Im Prozess gegen den 75-jährigen Rentner aus Much, der im Februar in Stranzenbach bei Ruppichteroth auf einen mutmaßlichen Einbrecher geschossen haben soll, haben Staatsanwaltschaft und Verteidigung ihre Plädoyers gehalten. Foto: Der Angeklagte im Saal des Bonner Landgerichts [Nicolas Ottersbach]
Während die Anklage von einem versuchten Totschlag ausgeht und eine Freiheitsstrafe von sechs Jahren und sechs Monaten fordert, plädiert die Verteidigung für eine mildere Strafe von rund vier Jahren wegen gefährlicher Körperverletzung.
Schüsse am Waldrand
Am Morgen des 20. Februar löste eine Wildkamera auf dem abgelegenen Grundstück des Angeklagten Alarm aus. Auf dem Display seines Smartphones erkannte der Rentner erstmals keinen Vierbeiner, sondern einen Einbrecher, der am Wohnwagen des Seniors zugange war. Anstatt die Polizei zu rufen, fuhr der 75-Jährige mit einer Pistole bewaffnet zum Tatort. Dort eröffnete er unmittelbar das Feuer.
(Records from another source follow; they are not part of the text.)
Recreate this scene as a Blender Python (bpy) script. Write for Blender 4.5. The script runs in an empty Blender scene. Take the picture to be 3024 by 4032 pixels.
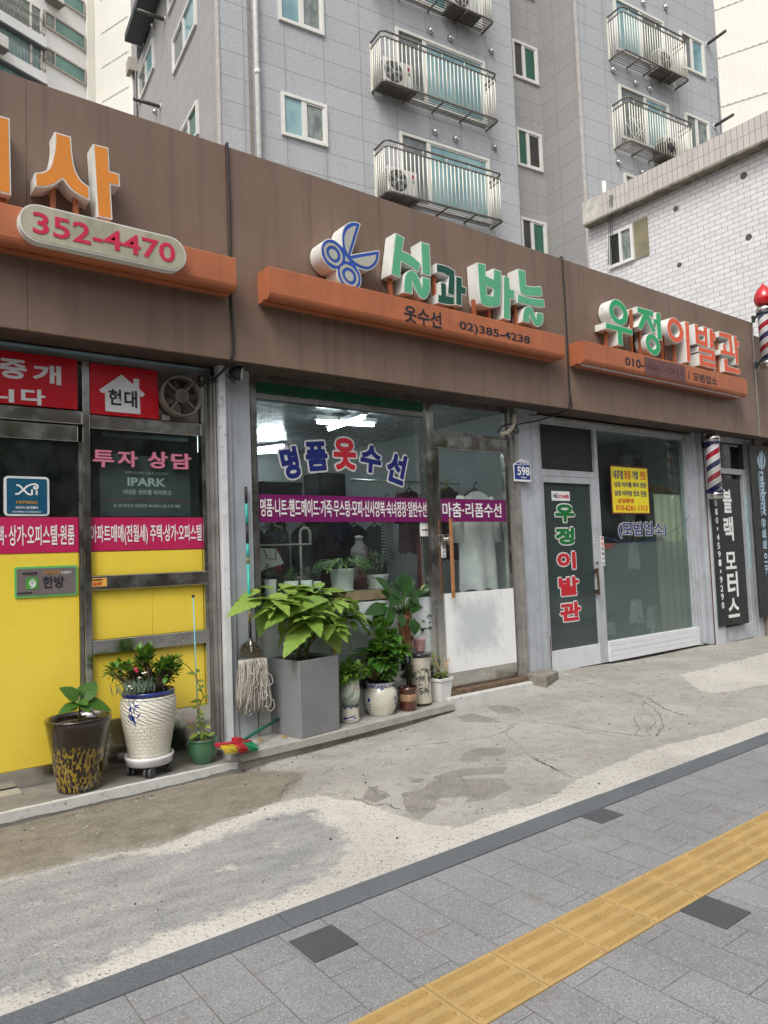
import bpy, bmesh, math, random
import numpy as np
from mathutils import Vector, Matrix
random.seed(7)
S = bpy.context.scene
COL = S.collection
rad = math.radians
# ------------------------------------------------------------------ camera
YAW, PITCH, ROLL, FPX = 0.649222233, 0.060547505, -0.0373684714, 2850.0
CAMZ = 1.35
_f = Vector((math.sin(YAW)*math.cos(PITCH), math.cos(YAW)*math.cos(PITCH), math.sin(PITCH)))
_r = Vector((math.cos(YAW), -math.sin(YAW), 0.0))
_u = _r.cross(_f)
RV = _r*math.cos(ROLL) + _u*math.sin(ROLL)
UV_ = -_r*math.sin(ROLL) + _u*math.cos(ROLL)
FV = _f
cam = bpy.data.objects.new('camera', bpy.data.cameras.new('camera'))
COL.objects.link(cam)
cam.data.sensor_fit = 'VERTICAL'; cam.data.sensor_height = 36.0; cam.data.sensor_width = 27.0
cam.data.lens = FPX/4032.0*36.0
cam.data.clip_start = 0.05; cam.data.clip_end = 2000
mw = Matrix((RV, UV_, -FV)).transposed().to_4x4(); mw.translation = (0, 0, CAMZ)
cam.matrix_world = mw
S.camera = cam
# ------------------------------------------------------------------ sky, sun, exposure
SUN_EL, SUN_AZ = rad(52), rad(236)      # azimuth of the sun, clockwise from +Y
W = bpy.data.worlds.new('World'); S.world = W; W.use_nodes = True
wn, wl = W.node_tree.nodes, W.node_tree.links
sky = wn.new('ShaderNodeTexSky'); sky.sky_type = 'NISHITA'; sky.sun_disc = False
sky.sun_elevation = SUN_EL; sky.sun_rotation = SUN_AZ
sky.dust_density = 5.0; sky.air_density = 1.0; sky.ozone_density = 1.0
hs = wn.new('ShaderNodeHueSaturation'); hs.inputs['Saturation'].default_value = 0.16   # overcast: a grey sky
hs.inputs['Value'].default_value = 1.0
wl.new(sky.outputs[0], hs.inputs['Color']); wl.new(hs.outputs[0], wn['Background'].inputs[0])
wn['Background'].inputs[1].default_value = 0.15
sun = bpy.data.objects.new('sun', bpy.data.lights.new('sun', 'SUN')); COL.objects.link(sun)
sun.data.energy = 1.3; sun.data.angle = rad(24); sun.data.color = (1.0, 0.955, 0.88)
_sd = Vector((math.sin(SUN_AZ)*math.cos(SUN_EL), math.cos(SUN_AZ)*math.cos(SUN_EL), math.sin(SUN_EL)))
sun.rotation_euler = _sd.to_track_quat('Z', 'Y').to_euler(); sun.location = (0, -10, 30)
S.view_settings.view_transform = 'Standard'; S.view_settings.look = 'None'
S.view_settings.exposure = 0.36; S.view_settings.gamma = 1.0
S.render.engine = 'CYCLES'
S.cycles.use_denoising = True
S.cycles.max_bounces = 10; S.cycles.transparent_max_bounces = 12
S.cycles.caustics_reflective = False; S.cycles.caustics_refractive = False
# ------------------------------------------------------------------ points of the place
# measured points of the photograph, turned into points on real planes
VW = dict(za=(0,0,.6631),zb=(1000,0,.6028),zc=(1900,0,.6775),zd=(0,400,.6028),ze=(900,800,.8439),zf=(2150,1050,.5268),
 zg=(0,1350,.5425),zh=(900,1450,.7535),zi=(0,2150,.5726),zj=(850,2050,.6932),zk=(1900,1650,.6775),zl=(0,2900,.9042),
 zm=(1400,2700,.9789),zn=(800,2650,.8439),f1=(500,0,.3617),f2=(1100,0,.3014),f3=(1500,400,.3014),f4=(1950,0,.3014),
 f5=(1950,500,.3014),f6=(2400,0,.3617),f7=(2300,500,.4364),f8=(0,0,.33755),e1=(0,200,.2411),e2=(2624,1050,.2411),
 e3=(800,1400,.2411),e4=(1950,1550,.2411),e5=(800,2600,.2411),e6=(2000,2400,.2411),e7=(2624,1650,.2411),
 e8=(2624,2350,.2411),g1=(1220,860,.18083),g2=(1500,900,.217),g3=(1820,1000,.217),g4=(2340,1160,.18083),
 g5=(2600,1230,.35714),g6=(0,440,.5252))
def ray(v, x, y):
    a = VW[v]; X = (a[0]+a[2]*x-1512.0)/FPX; Yp = (a[1]+a[2]*y-2016.0)/FPX
    return RV*X - UV_*Yp + FV
O3 = Vector((0, 0, CAMZ))
def on(v, x, y, Y):                 # on the vertical plane Y
    d = ray(v, x, y); return O3 + d*(Y/d.y)
def onx(v, x, y, X):                # on the vertical plane X
    d = ray(v, x, y); return O3 + d*(X/d.x)
def onp(v, x, y, p0, n):            # on any plane
    d = ray(v, x, y); return O3 + d*((p0-O3).dot(n)/d.dot(n))
def lev(v, x, y, z=0.0):            # on a level plane
    d = ray(v, x, y); return O3 + d*((z-CAMZ)/d.z)
def size_at(v, wpx, p):             # real width of wpx view pixels at point p
    return wpx*VW[v][2]/FPX*((p-O3).dot(FV))
def GZ(x, y):                       # the forecourt dips a little towards the shops
    d = min(max((y-2.6)/2.2, 0.0), 1.2)
    xs = (-9, 2.3, 4.4, 6.2, 7.5, 60); gs = (.12, .12, .08, -.035, .0, .0)
    return -d*float(np.interp(x, xs, gs))
def gnd(v, x, y):
    z = 0.0
    for _ in range(6):
        p = lev(v, x, y, z); z = GZ(p.x, p.y)
    return Vector((p.x, p.y, z))
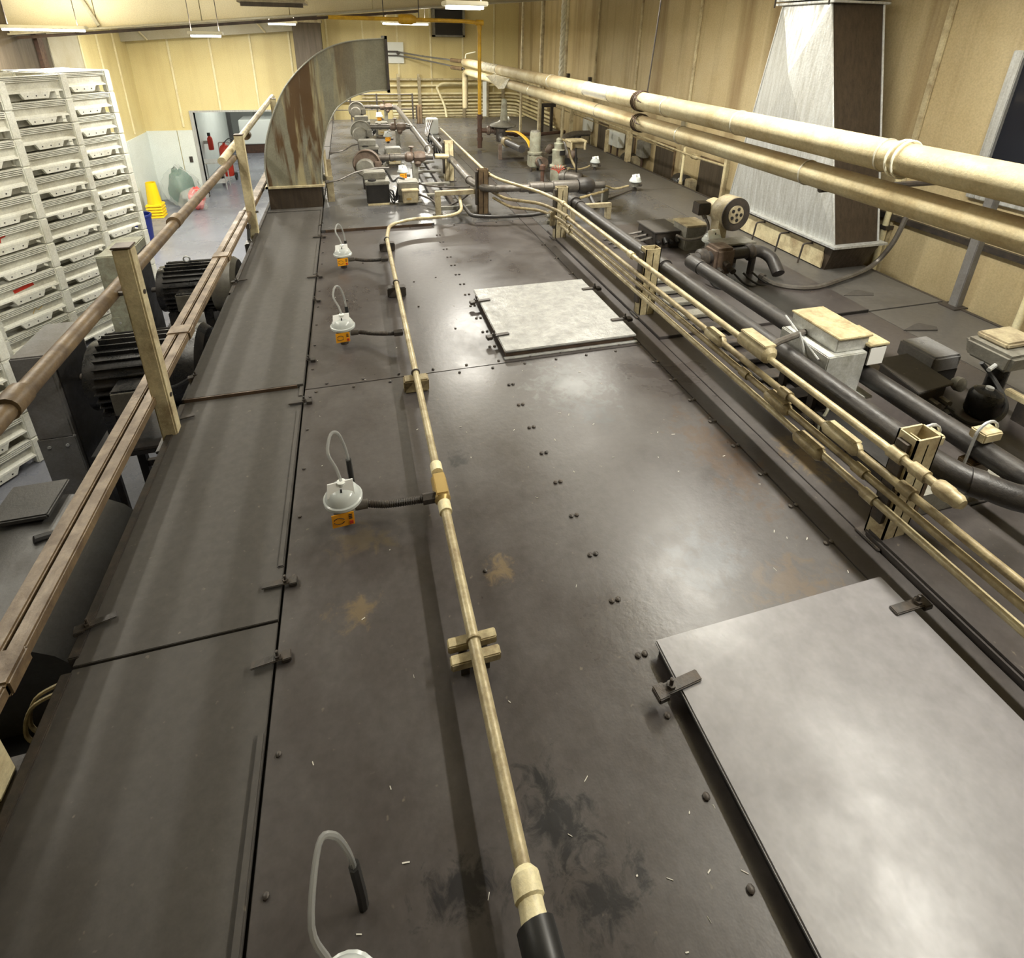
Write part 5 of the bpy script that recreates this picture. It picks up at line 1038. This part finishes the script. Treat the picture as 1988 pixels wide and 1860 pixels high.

Nach Überzeugung der Staatsanwaltschaft zielte er nicht auf die Beine, sondern auf den Oberkörper des 24-jährigen Einbrechers. Zehn Schüsse gab er insgesamt ab, zwei davon trafen den Mann in den Rücken. Trotz schwerer Verletzungen konnte das Opfer zunächst fliehen, wurde jedoch wenig später vom Angeklagten mit dem Auto verfolgt und gestellt.
Brutale Attacke
Die Anklage beschreibt eine besonders brutale Szene: Auch nachdem der 24-Jährige blutend am Boden lag, habe der Senior weiter auf ihn eingeschlagen: mit Fäusten und mit dem Kolben der Waffe. Erst das Eingreifen zweier Passanten beendete den Angriff. Für die Staatsanwältin ist klar: „Er hat sofort geschossen.“ Aus ihrer Sicht wollte der Angeklagte den Einbrecher töten. Der Verteidiger hingegen hält die Darstellung für überzogen. Sein Mandant habe nur auf die Beine gezielt, die Schüsse in den Rücken könnten durch eine unglückliche Bewegung des Flüchtenden verursacht worden sein. Die Tat sei zwar nicht zu bestreiten, aber als gefährliche Körperverletzung zu werten.
Illegales Waffenarsenal entdeckt
Besonders belastend ist der Fund eines umfangreichen Waffenlagers. Ermittler stellten beim Angeklagten mehr als 20 Schusswaffen sicher, darunter auch zwei Maschinengewehre, die dem Kriegswaffenkontrollgesetz unterliegen. Für keine der Waffen hatte der Rentner eine Erlaubnis. Die Staatsanwältin sprach von einem „Waffennarren“. Der Senior hingegen erklärte, er habe die Waffen größtenteils geschenkt bekommen und teilweise sogar vergessen.
Urteil am Freitag
Ob der 75-Jährige wegen versuchten Totschlags oder wegen gefährlicher Körperverletzung verurteilt wird, entscheidet das Bonner Landgericht am Freitag. Der Rentner sitzt seit der Tat im Februar in Untersuchungshaft.